A Polish man who came to Ireland to find a better life instead met a tragic death, his brother said on Tuesday after his killer was found guilty of murder.
Krzystof Grzegorski (22), was found guilty today of murdering fellow Polish man Bogdan Michalkiewicz (41), at the victim’s home in Westside Apartments, Letterkenny, Co Donegal on May 13th 2013.
Grzegorski had pleaded guilty to manslaughter but the prosecution rejected the plea.
The jury came to their unanimous decision after a little over five hours.
Bogdan’s brother Tomasz, who has sat through every day of the three-week trial, wrote a victim impact statement that was read to the court by Garda Siobhan McGowan.
It said: “My only family left is my sister and mother back in Poland. My only family in Ireland was Bogdan, who came here with me in 2005 to look for a better life than we could get in Poland, but instead of that he met a tragic death.”
Trial judge Justice Patrick McCarthy sentenced Grzegorski to the mandatory term of life imprisonment before prison officers led the convicted man from court.

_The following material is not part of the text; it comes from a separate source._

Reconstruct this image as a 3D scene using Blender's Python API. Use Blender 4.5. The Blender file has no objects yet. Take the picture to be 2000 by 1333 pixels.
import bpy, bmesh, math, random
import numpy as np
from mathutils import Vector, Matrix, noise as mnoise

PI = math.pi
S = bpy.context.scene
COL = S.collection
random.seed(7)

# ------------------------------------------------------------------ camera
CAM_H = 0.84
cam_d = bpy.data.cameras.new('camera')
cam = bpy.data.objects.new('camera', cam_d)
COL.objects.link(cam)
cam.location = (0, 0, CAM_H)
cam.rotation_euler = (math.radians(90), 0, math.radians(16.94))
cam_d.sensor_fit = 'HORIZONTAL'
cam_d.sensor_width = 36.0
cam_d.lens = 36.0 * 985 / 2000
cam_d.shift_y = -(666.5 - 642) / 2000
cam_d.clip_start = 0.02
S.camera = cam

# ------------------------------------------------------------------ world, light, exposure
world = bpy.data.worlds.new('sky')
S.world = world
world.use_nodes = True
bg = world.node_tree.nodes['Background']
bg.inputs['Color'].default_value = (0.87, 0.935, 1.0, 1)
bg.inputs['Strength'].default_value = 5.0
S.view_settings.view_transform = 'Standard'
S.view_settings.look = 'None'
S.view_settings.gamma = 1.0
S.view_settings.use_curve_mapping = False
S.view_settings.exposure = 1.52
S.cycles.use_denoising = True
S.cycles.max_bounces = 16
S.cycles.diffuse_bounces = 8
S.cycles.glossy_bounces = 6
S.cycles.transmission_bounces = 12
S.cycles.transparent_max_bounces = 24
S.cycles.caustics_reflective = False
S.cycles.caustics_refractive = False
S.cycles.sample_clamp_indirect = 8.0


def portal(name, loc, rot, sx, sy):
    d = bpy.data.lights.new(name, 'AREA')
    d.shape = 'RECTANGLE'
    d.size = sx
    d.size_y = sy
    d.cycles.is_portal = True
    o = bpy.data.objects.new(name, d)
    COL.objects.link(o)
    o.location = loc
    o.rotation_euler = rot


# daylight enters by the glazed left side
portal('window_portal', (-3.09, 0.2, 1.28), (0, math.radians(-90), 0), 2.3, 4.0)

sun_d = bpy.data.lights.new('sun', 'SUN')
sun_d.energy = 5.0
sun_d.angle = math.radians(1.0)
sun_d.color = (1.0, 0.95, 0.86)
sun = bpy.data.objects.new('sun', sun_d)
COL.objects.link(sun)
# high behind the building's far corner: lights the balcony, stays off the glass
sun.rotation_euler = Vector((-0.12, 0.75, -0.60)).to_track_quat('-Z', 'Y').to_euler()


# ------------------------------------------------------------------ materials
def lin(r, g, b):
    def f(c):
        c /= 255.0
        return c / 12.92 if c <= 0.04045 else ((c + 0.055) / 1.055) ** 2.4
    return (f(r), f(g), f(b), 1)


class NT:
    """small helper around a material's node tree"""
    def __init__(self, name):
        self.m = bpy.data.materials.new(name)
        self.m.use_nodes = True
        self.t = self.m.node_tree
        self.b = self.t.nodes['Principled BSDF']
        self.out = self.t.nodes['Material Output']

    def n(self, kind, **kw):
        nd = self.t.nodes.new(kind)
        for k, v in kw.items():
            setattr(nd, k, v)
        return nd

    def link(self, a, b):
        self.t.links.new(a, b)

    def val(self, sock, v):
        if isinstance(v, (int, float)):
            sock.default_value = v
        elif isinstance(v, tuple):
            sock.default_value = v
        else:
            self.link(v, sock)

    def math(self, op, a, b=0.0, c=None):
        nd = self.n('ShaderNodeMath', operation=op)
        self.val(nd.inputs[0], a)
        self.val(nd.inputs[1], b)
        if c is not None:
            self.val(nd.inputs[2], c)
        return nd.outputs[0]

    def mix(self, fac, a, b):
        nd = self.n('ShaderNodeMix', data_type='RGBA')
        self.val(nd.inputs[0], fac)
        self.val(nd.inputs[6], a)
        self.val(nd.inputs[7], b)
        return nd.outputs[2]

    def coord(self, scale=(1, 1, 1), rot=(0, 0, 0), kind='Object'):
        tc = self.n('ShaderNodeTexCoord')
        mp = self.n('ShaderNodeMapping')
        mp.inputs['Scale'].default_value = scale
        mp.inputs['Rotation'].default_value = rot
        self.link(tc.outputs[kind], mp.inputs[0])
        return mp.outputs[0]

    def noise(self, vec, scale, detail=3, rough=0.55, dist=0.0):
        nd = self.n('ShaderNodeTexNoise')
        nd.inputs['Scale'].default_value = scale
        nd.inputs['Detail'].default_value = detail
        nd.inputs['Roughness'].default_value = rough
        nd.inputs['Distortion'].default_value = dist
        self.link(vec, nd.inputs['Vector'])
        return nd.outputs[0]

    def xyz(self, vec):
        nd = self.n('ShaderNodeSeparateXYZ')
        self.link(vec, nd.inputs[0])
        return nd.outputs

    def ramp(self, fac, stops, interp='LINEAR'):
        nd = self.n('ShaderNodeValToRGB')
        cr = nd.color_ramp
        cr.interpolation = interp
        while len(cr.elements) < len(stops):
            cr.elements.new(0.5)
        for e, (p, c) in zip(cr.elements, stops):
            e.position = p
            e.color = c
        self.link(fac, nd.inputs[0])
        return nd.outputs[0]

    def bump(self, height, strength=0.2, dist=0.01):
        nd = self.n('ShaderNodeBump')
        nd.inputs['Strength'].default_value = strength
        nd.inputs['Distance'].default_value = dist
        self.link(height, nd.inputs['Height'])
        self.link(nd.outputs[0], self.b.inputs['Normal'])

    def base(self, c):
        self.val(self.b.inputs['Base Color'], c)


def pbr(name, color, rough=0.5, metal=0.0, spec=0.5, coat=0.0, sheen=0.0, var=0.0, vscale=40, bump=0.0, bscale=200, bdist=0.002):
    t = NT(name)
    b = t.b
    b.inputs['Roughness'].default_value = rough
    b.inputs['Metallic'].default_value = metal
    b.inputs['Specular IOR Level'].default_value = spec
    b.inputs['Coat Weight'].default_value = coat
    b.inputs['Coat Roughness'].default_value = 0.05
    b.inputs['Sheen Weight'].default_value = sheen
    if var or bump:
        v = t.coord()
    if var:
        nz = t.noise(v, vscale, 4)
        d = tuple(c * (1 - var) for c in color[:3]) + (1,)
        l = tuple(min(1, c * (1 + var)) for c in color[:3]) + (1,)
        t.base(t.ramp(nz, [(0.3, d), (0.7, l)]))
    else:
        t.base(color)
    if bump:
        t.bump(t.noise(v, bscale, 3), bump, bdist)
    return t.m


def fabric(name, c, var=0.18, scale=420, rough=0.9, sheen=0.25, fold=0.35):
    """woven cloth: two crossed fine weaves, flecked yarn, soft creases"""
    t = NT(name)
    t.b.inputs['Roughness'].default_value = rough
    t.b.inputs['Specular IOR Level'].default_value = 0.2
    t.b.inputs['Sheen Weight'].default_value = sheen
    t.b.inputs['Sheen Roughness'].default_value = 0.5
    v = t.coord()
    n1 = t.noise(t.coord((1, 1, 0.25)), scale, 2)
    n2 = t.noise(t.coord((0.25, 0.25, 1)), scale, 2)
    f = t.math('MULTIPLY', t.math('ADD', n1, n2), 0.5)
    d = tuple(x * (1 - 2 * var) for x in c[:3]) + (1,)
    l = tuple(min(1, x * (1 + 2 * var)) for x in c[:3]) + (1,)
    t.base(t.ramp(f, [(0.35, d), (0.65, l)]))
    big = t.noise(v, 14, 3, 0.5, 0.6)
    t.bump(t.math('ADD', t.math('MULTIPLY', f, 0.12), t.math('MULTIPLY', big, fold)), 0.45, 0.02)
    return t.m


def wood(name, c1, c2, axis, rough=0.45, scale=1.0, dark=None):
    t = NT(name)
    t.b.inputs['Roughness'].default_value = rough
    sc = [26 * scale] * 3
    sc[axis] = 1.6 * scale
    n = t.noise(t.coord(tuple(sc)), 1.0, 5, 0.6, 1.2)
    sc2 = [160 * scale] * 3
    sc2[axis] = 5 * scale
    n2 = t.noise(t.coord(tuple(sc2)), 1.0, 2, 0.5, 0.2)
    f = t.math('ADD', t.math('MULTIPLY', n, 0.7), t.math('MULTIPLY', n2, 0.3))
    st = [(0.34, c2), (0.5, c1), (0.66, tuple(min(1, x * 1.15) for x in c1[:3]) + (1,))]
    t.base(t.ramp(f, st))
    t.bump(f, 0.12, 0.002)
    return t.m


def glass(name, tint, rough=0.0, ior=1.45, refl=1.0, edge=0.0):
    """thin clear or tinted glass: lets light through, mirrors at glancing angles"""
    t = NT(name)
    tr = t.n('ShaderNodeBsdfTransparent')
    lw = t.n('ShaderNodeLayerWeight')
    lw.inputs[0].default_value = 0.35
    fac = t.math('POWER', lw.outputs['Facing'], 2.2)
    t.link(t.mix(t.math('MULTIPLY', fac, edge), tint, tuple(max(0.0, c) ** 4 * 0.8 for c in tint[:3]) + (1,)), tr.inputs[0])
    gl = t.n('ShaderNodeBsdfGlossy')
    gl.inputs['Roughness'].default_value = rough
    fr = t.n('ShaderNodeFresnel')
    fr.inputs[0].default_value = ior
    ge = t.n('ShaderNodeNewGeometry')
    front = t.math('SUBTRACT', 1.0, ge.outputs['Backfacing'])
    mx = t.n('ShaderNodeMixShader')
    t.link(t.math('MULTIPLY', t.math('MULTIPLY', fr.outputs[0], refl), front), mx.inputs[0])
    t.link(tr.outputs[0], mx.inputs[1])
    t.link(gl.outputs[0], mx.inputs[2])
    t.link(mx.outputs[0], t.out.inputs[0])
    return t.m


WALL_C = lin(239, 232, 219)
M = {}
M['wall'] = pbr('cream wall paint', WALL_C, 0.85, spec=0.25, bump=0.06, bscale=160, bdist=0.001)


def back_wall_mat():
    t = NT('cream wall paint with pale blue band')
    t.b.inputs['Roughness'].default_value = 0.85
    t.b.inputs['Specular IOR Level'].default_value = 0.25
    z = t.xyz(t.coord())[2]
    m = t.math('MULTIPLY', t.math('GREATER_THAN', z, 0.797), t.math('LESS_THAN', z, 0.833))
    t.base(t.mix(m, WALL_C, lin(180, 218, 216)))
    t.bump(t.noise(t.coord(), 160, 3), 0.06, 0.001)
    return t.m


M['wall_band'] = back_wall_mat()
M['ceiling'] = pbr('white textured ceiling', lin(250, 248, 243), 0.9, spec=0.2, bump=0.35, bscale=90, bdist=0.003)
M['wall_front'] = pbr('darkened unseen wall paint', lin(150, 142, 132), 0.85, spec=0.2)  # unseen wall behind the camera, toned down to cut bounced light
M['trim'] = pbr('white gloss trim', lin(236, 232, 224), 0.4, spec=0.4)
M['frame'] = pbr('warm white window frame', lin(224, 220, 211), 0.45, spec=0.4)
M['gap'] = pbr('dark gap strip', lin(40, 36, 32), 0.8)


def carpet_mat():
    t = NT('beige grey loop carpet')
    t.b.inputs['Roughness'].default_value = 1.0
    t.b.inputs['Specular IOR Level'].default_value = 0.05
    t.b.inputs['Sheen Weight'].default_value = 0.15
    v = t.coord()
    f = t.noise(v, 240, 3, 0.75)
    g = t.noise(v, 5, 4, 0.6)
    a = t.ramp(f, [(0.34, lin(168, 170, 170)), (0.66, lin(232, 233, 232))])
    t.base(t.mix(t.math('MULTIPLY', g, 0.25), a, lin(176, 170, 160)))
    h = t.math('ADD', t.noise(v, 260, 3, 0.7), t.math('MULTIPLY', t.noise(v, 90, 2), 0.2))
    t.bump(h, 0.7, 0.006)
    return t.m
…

The sentence was backdated to May 26th 2014 when Grzegorski was first taken into custody.
Evidence in trial
In his trial summary prosecuting counsel Alex Owens SC said that the evidence showed that Krzystof Grzegorski went to Bogdan’s flat to retrieve a mobile phone that had been left there some days earlier. An argument broke out but Grzegorski told gardai during interviews in 2014 that he couldn’t remember what sparked the vicious attack.
He said: “I asked him whether he was there and he said he was there. I asked if someone else was with him and he said ‘yes’.”